** Start Exercise inputs **

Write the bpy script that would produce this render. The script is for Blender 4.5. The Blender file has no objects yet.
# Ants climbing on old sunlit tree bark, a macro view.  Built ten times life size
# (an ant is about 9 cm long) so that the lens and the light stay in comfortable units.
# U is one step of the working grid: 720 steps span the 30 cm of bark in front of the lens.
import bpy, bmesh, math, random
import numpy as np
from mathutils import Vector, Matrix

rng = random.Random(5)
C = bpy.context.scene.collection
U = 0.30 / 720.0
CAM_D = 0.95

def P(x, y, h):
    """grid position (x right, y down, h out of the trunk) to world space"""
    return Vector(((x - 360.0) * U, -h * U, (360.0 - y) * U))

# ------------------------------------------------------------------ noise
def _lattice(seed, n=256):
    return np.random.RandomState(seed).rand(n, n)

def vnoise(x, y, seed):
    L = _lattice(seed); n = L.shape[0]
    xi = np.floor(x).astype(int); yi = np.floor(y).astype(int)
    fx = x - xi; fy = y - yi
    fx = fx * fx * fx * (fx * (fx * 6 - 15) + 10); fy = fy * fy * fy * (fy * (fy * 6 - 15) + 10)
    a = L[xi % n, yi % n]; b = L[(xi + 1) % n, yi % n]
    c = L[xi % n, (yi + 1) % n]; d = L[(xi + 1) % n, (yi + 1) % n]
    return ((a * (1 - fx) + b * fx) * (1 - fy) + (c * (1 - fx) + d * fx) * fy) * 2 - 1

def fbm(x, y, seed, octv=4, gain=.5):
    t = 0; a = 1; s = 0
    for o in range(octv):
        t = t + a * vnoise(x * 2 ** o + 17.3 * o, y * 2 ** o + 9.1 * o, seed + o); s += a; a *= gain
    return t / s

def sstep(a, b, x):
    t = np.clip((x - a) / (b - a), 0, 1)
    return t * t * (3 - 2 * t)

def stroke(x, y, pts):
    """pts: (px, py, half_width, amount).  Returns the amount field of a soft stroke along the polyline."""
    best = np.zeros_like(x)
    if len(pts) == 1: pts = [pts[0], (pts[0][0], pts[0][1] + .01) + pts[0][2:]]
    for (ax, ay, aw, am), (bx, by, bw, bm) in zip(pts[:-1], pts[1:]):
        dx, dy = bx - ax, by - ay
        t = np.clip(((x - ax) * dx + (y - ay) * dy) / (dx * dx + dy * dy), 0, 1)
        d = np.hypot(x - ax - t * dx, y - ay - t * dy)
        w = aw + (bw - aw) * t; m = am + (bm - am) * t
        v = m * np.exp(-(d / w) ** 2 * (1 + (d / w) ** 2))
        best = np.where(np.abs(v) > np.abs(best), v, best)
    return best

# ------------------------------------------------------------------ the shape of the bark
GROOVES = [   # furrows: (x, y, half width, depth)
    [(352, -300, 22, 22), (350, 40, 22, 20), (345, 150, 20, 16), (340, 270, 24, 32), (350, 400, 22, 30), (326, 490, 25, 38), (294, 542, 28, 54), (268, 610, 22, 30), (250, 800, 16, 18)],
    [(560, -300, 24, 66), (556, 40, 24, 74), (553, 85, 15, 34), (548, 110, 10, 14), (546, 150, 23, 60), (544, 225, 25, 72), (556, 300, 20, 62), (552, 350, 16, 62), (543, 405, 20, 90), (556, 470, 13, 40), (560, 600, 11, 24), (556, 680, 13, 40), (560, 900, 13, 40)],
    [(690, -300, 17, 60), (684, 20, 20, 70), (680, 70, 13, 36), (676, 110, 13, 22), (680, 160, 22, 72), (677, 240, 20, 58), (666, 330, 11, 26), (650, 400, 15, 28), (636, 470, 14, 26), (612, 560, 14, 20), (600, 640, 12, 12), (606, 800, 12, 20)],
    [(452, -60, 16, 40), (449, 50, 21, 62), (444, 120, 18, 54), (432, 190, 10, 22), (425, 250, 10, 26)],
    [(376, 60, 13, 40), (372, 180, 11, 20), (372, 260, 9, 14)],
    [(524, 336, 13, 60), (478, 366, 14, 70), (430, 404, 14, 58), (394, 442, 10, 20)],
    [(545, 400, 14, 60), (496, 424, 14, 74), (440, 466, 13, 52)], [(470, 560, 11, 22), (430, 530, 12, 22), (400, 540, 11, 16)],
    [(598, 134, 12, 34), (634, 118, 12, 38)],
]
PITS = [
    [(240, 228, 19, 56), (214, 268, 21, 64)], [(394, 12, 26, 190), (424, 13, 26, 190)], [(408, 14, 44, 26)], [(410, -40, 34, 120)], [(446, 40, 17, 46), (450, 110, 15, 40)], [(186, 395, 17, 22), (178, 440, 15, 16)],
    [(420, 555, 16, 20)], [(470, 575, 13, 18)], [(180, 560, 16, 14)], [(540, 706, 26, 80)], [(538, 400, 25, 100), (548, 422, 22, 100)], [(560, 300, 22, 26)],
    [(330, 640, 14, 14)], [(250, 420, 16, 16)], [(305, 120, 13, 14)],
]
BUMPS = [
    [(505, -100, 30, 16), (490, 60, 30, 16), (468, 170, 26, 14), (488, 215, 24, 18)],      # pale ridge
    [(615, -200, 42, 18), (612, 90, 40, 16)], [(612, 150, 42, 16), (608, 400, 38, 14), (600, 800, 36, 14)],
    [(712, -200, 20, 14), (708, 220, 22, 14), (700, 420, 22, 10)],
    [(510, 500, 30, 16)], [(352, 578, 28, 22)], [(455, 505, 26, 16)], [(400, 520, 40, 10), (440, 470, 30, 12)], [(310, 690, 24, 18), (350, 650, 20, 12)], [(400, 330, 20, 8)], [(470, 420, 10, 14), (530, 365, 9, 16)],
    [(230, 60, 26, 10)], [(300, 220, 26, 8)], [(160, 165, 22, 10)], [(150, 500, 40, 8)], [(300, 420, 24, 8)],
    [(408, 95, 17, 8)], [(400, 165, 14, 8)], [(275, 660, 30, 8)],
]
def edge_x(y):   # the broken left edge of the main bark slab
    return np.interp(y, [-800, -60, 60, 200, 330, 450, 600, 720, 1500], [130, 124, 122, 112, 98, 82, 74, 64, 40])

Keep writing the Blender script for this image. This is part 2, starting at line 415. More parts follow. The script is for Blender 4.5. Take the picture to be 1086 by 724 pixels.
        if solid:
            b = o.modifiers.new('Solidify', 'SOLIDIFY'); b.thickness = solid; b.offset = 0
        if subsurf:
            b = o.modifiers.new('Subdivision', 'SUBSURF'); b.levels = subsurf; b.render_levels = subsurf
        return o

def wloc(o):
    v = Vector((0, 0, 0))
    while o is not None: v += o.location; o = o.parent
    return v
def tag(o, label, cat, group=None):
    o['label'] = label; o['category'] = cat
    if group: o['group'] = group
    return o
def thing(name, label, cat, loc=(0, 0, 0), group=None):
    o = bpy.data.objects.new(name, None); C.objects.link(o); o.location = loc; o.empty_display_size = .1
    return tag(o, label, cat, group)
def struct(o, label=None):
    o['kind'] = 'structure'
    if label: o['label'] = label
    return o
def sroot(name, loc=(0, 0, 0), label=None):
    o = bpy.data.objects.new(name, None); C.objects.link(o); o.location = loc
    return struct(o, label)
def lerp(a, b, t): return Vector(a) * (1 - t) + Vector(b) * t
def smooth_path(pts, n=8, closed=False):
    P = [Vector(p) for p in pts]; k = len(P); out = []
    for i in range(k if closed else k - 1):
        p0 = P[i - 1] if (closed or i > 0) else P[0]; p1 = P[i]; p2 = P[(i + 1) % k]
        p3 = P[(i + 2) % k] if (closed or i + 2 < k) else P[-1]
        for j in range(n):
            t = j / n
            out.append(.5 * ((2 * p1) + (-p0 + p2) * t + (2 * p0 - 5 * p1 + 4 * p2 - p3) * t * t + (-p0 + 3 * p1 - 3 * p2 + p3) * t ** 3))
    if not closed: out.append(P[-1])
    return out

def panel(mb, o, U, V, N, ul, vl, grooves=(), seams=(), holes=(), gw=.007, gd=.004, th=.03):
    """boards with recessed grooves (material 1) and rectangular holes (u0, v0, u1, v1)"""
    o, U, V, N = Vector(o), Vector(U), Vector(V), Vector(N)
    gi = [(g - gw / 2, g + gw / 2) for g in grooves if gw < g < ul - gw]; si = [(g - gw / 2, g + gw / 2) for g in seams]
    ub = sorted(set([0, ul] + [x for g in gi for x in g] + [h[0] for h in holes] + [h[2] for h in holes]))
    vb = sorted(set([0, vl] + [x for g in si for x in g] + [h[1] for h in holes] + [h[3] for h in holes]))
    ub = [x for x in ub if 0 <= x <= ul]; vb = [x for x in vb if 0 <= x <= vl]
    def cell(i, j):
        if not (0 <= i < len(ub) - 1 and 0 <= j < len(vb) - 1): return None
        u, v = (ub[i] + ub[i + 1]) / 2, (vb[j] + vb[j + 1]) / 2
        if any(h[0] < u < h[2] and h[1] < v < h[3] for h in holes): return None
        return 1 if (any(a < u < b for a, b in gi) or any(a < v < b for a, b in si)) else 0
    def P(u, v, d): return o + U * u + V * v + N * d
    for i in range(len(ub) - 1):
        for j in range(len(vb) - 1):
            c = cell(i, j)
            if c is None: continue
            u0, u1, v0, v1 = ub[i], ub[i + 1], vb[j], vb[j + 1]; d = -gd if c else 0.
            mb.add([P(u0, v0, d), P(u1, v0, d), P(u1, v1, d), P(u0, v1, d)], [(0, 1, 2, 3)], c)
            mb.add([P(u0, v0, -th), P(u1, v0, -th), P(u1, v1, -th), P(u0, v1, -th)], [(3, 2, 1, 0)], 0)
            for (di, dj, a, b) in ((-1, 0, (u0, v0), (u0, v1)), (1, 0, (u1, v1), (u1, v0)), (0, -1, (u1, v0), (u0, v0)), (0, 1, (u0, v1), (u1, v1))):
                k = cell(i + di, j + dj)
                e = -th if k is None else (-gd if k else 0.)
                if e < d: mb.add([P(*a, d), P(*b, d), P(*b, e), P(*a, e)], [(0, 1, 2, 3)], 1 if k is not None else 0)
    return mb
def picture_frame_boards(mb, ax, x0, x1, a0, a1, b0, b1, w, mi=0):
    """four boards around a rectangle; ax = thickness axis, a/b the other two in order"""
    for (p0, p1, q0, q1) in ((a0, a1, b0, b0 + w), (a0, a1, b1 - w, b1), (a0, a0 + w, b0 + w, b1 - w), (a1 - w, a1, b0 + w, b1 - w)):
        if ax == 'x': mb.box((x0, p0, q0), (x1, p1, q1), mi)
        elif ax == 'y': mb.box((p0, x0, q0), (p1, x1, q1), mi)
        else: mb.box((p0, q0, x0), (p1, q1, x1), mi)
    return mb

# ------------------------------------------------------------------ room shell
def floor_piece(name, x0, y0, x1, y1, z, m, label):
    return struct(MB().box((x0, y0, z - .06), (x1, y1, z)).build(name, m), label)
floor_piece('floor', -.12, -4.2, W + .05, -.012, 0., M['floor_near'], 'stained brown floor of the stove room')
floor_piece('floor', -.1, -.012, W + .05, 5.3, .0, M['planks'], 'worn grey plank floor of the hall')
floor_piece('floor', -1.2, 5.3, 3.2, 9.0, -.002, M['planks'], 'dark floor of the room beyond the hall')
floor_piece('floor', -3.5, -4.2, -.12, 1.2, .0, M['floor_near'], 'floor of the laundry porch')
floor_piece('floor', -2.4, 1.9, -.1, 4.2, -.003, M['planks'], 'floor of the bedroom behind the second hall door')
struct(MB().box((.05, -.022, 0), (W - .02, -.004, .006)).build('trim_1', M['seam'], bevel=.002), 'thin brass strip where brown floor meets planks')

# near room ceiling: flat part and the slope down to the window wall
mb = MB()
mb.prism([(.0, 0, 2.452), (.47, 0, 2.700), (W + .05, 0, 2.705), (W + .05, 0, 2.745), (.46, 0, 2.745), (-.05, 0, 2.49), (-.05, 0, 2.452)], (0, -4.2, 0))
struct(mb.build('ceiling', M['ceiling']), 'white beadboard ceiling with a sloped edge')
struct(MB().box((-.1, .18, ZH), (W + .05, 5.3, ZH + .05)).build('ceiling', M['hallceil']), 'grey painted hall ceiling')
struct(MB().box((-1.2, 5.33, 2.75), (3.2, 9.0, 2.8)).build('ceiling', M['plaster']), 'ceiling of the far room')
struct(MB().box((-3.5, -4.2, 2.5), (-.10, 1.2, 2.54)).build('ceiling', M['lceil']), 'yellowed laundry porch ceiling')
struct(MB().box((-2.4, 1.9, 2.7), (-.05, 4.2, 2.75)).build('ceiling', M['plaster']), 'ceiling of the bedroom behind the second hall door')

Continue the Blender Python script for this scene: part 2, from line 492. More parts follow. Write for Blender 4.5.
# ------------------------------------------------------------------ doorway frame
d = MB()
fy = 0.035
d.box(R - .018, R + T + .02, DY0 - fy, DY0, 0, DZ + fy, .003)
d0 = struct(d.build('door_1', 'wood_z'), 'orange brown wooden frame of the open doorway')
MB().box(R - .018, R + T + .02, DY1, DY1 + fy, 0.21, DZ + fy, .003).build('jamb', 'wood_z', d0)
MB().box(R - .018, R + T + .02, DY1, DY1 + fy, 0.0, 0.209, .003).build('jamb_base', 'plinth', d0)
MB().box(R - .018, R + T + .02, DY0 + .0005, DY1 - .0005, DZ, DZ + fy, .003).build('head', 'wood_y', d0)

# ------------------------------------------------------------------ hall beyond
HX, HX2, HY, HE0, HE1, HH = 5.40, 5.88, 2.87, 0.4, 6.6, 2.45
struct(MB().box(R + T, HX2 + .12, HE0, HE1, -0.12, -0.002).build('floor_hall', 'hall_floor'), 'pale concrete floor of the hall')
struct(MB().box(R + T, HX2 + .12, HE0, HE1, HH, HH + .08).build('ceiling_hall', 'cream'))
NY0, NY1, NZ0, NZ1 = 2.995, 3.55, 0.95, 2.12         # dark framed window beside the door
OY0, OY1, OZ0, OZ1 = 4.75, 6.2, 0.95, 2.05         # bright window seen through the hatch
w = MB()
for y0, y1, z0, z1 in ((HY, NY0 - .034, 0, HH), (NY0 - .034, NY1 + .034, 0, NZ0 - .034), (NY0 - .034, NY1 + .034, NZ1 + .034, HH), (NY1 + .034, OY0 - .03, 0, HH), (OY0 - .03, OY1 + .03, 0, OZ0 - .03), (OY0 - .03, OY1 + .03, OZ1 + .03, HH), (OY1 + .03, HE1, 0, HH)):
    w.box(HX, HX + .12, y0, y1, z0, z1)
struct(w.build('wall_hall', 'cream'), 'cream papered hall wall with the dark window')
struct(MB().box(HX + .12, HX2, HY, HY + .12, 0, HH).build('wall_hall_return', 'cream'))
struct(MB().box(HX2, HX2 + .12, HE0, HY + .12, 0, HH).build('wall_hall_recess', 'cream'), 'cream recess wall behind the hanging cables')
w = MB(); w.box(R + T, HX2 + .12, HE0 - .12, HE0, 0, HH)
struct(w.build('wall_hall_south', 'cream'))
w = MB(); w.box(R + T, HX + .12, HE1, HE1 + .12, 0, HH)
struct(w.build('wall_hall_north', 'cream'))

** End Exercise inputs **

- Exercise directions: Reproduce each line of the entries in which the word "from" is found.

- Worked solution:
from mathutils import Vector, Matrix
Continue the Blender Python script for this scene: part 2, from line 492. More parts follow. Write for Blender 4.5.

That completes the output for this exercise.